Containers and grouped objects
A group of discrete objects in a slot will
prompt additional randomization to determine which among them has become worn.
If a slot with a
container comes up, mundane wear and tear will apply to the container first. More
drastic instances possibly dictating that both container and contents are worn down or,
for the case of delicate objects such as arrows, ruined.
If a container fails, an ad-hoc
call will be required to determine the consequences of its failure. If a
backpack tears up items will fall to the ground; mending a container, if even
feasible, might cost slot capacity.
For containers with fluids, a Wisdom roll to notice a leak on time may be called for and will imply
the loss of a rolled percentage of the contents regardless as well as some
rational thought given to the fate to the spilled liquid and what other items
it might ruin. Having one’s possessions doused in lamp oil makes for a promise
of fun.
Noneuclidean Inventories
Readers of even marginally pythagorian persuasion
will no doubt notice that, speaking in terms of probability, this whole procedure
is blasphemously flawed, being that it implies that characters with more
possessions will experience wear and tear more often. The use of
the daily d100 roll is meant to mitigate this, making it so that the odds, despite incongruously wobbly, won’t be excessively fazed by the number of filled slots, translating to an overally
low percentile difference (depending on one's tolerance threshold).

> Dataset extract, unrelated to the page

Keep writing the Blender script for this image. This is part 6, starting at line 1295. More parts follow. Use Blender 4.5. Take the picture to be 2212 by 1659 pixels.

Other inventory sizes will
require a different wear & tear roll so as to keep the randomization notionally proportional to the 80/20 split between “safe” and “worn” results relative to a
humanoid’s inventory, meaning a d200 for beasts of burden capable of holding 40
slots, etc.
T'is also worth nothing that five
humanoid inventories will translate into five rolls per day to the one roll allotted to
all the items carried by a beast of burden, though this can be either compensated for by
multiple rolls or simply be considered a feature.